● **Your task**: Please output the lines shown below exactly as they appear.

#### Information supplied

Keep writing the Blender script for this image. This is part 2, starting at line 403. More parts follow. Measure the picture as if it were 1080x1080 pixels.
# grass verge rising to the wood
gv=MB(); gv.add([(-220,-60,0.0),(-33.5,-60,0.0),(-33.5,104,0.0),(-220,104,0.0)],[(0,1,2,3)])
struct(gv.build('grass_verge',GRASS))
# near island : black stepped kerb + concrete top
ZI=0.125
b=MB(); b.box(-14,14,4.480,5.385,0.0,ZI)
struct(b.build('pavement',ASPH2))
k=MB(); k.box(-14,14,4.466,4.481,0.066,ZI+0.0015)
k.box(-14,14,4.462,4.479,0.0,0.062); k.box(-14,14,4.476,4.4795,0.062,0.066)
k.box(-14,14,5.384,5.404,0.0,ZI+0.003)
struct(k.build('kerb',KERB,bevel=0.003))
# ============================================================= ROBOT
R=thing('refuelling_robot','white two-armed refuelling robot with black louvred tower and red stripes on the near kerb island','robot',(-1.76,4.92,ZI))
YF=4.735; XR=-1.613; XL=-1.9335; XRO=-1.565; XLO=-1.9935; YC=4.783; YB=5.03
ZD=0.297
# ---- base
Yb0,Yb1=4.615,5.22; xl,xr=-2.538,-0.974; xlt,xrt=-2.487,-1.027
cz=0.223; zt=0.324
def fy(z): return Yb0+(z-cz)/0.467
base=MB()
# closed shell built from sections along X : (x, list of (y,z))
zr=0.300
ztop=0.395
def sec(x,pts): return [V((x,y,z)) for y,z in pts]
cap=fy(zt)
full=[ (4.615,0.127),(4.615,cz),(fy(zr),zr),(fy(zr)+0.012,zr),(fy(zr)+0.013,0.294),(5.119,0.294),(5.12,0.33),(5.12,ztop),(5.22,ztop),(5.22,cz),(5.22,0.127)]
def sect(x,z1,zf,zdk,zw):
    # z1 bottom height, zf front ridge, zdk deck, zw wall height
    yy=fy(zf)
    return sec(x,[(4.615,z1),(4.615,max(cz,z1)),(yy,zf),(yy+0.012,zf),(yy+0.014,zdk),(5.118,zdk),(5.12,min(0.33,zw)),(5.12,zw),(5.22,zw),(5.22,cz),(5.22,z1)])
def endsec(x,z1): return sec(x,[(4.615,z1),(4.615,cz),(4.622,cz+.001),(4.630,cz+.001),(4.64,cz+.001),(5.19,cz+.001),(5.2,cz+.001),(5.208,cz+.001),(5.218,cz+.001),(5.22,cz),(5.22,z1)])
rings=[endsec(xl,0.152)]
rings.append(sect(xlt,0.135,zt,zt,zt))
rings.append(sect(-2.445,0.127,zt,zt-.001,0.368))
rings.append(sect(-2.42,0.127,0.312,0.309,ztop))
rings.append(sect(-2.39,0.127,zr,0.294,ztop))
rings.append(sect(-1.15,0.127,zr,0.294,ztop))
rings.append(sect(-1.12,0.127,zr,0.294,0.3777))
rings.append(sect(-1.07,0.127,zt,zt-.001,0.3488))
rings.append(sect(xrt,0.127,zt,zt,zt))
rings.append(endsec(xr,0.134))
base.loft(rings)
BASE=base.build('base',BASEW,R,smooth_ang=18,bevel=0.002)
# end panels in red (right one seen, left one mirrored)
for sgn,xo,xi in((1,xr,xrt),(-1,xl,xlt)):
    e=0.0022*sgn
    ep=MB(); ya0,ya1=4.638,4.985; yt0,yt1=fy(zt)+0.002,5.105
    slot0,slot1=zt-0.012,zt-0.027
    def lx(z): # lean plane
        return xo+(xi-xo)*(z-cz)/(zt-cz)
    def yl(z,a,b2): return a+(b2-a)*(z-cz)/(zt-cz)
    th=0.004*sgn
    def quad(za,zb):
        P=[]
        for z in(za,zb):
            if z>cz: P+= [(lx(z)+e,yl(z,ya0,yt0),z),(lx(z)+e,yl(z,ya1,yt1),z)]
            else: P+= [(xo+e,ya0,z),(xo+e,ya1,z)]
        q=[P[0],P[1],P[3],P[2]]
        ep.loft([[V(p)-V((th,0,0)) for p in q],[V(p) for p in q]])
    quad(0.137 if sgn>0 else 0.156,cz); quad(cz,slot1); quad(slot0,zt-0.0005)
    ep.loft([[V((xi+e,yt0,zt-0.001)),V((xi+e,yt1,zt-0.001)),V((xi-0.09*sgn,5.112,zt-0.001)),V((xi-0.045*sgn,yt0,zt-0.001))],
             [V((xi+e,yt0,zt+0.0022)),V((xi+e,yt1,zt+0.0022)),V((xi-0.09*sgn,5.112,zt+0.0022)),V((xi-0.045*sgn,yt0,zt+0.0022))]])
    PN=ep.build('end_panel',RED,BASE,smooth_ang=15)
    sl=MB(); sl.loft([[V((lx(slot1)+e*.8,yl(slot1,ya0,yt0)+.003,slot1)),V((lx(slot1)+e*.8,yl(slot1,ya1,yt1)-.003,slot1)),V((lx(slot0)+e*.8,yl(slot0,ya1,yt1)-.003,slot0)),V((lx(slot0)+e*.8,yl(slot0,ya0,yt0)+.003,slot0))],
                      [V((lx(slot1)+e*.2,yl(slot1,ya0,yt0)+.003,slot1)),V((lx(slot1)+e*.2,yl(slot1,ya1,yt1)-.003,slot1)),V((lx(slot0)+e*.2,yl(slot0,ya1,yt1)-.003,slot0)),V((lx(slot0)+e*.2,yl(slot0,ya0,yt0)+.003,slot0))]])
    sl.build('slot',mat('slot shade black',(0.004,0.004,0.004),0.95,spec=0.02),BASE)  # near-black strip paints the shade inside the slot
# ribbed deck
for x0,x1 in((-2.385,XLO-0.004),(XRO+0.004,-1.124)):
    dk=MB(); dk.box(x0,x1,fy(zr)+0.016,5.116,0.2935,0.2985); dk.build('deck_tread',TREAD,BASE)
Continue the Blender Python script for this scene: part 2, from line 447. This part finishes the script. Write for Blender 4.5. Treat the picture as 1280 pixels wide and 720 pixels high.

########

● **Solution below**:
Keep writing the Blender script for this image. This is part 2, starting at line 403. More parts follow. Measure the picture as if it were 1080x1080 pixels.
# grass verge rising to the wood
gv=MB(); gv.add([(-220,-60,0.0),(-33.5,-60,0.0),(-33.5,104,0.0),(-220,104,0.0)],[(0,1,2,3)])
struct(gv.build('grass_verge',GRASS))
# near island : black stepped kerb + concrete top
ZI=0.125
b=MB(); b.box(-14,14,4.480,5.385,0.0,ZI)
struct(b.build('pavement',ASPH2))
k=MB(); k.box(-14,14,4.466,4.481,0.066,ZI+0.0015)
k.box(-14,14,4.462,4.479,0.0,0.062); k.box(-14,14,4.476,4.4795,0.062,0.066)
k.box(-14,14,5.384,5.404,0.0,ZI+0.003)
struct(k.build('kerb',KERB,bevel=0.003))
# ============================================================= ROBOT
R=thing('refuelling_robot','white two-armed refuelling robot with black louvred tower and red stripes on the near kerb island','robot',(-1.76,4.92,ZI))
YF=4.735; XR=-1.613; XL=-1.9335; XRO=-1.565; XLO=-1.9935; YC=4.783; YB=5.03
ZD=0.297
# ---- base
Yb0,Yb1=4.615,5.22; xl,xr=-2.538,-0.974; xlt,xrt=-2.487,-1.027
cz=0.223; zt=0.324
def fy(z): return Yb0+(z-cz)/0.467
base=MB()
# closed shell built from sections along X : (x, list of (y,z))
zr=0.300
ztop=0.395
def sec(x,pts): return [V((x,y,z)) for y,z in pts]
cap=fy(zt)
full=[ (4.615,0.127),(4.615,cz),(fy(zr),zr),(fy(zr)+0.012,zr),(fy(zr)+0.013,0.294),(5.119,0.294),(5.12,0.33),(5.12,ztop),(5.22,ztop),(5.22,cz),(5.22,0.127)]
def sect(x,z1,zf,zdk,zw):
    # z1 bottom height, zf front ridge, zdk deck, zw wall height
    yy=fy(zf)
    return sec(x,[(4.615,z1),(4.615,max(cz,z1)),(yy,zf),(yy+0.012,zf),(yy+0.014,zdk),(5.118,zdk),(5.12,min(0.33,zw)),(5.12,zw),(5.22,zw),(5.22,cz),(5.22,z1)])
def endsec(x,z1): return sec(x,[(4.615,z1),(4.615,cz),(4.622,cz+.001),(4.630,cz+.001),(4.64,cz+.001),(5.19,cz+.001),(5.2,cz+.001),(5.208,cz+.001),(5.218,cz+.001),(5.22,cz),(5.22,z1)])
rings=[endsec(xl,0.152)]
rings.append(sect(xlt,0.135,zt,zt,zt))
rings.append(sect(-2.445,0.127,zt,zt-.001,0.368))
rings.append(sect(-2.42,0.127,0.312,0.309,ztop))
rings.append(sect(-2.39,0.127,zr,0.294,ztop))
rings.append(sect(-1.15,0.127,zr,0.294,ztop))
rings.append(sect(-1.12,0.127,zr,0.294,0.3777))
rings.append(sect(-1.07,0.127,zt,zt-.001,0.3488))
rings.append(sect(xrt,0.127,zt,zt,zt))
rings.append(endsec(xr,0.134))
base.loft(rings)
BASE=base.build('base',BASEW,R,smooth_ang=18,bevel=0.002)
# end panels in red (right one seen, left one mirrored)
for sgn,xo,xi in((1,xr,xrt),(-1,xl,xlt)):
    e=0.0022*sgn
    ep=MB(); ya0,ya1=4.638,4.985; yt0,yt1=fy(zt)+0.002,5.105
    slot0,slot1=zt-0.012,zt-0.027
    def lx(z): # lean plane
        return xo+(xi-xo)*(z-cz)/(zt-cz)
    def yl(z,a,b2): return a+(b2-a)*(z-cz)/(zt-cz)
    th=0.004*sgn
    def quad(za,zb):
        P=[]
        for z in(za,zb):
            if z>cz: P+= [(lx(z)+e,yl(z,ya0,yt0),z),(lx(z)+e,yl(z,ya1,yt1),z)]
            else: P+= [(xo+e,ya0,z),(xo+e,ya1,z)]
        q=[P[0],P[1],P[3],P[2]]
        ep.loft([[V(p)-V((th,0,0)) for p in q],[V(p) for p in q]])
    quad(0.137 if sgn>0 else 0.156,cz); quad(cz,slot1); quad(slot0,zt-0.0005)
    ep.loft([[V((xi+e,yt0,zt-0.001)),V((xi+e,yt1,zt-0.001)),V((xi-0.09*sgn,5.112,zt-0.001)),V((xi-0.045*sgn,yt0,zt-0.001))],
             [V((xi+e,yt0,zt+0.0022)),V((xi+e,yt1,zt+0.0022)),V((xi-0.09*sgn,5.112,zt+0.0022)),V((xi-0.045*sgn,yt0,zt+0.0022))]])
    PN=ep.build('end_panel',RED,BASE,smooth_ang=15)
    sl=MB(); sl.loft([[V((lx(slot1)+e*.8,yl(slot1,ya0,yt0)+.003,slot1)),V((lx(slot1)+e*.8,yl(slot1,ya1,yt1)-.003,slot1)),V((lx(slot0)+e*.8,yl(slot0,ya1,yt1)-.003,slot0)),V((lx(slot0)+e*.8,yl(slot0,ya0,yt0)+.003,slot0))],
                      [V((lx(slot1)+e*.2,yl(slot1,ya0,yt0)+.003,slot1)),V((lx(slot1)+e*.2,yl(slot1,ya1,yt1)-.003,slot1)),V((lx(slot0)+e*.2,yl(slot0,ya1,yt1)-.003,slot0)),V((lx(slot0)+e*.2,yl(slot0,ya0,yt0)+.003,slot0))]])
    sl.build('slot',mat('slot shade black',(0.004,0.004,0.004),0.95,spec=0.02),BASE)  # near-black strip paints the shade inside the slot
# ribbed deck
for x0,x1 in((-2.385,XLO-0.004),(XRO+0.004,-1.124)):
    dk=MB(); dk.box(x0,x1,fy(zr)+0.016,5.116,0.2935,0.2985); dk.build('deck_tread',TREAD,BASE)
Continue the Blender Python script for this scene: part 2, from line 447. This part finishes the script. Write for Blender 4.5. Treat the picture as 1280 pixels wide and 720 pixels high.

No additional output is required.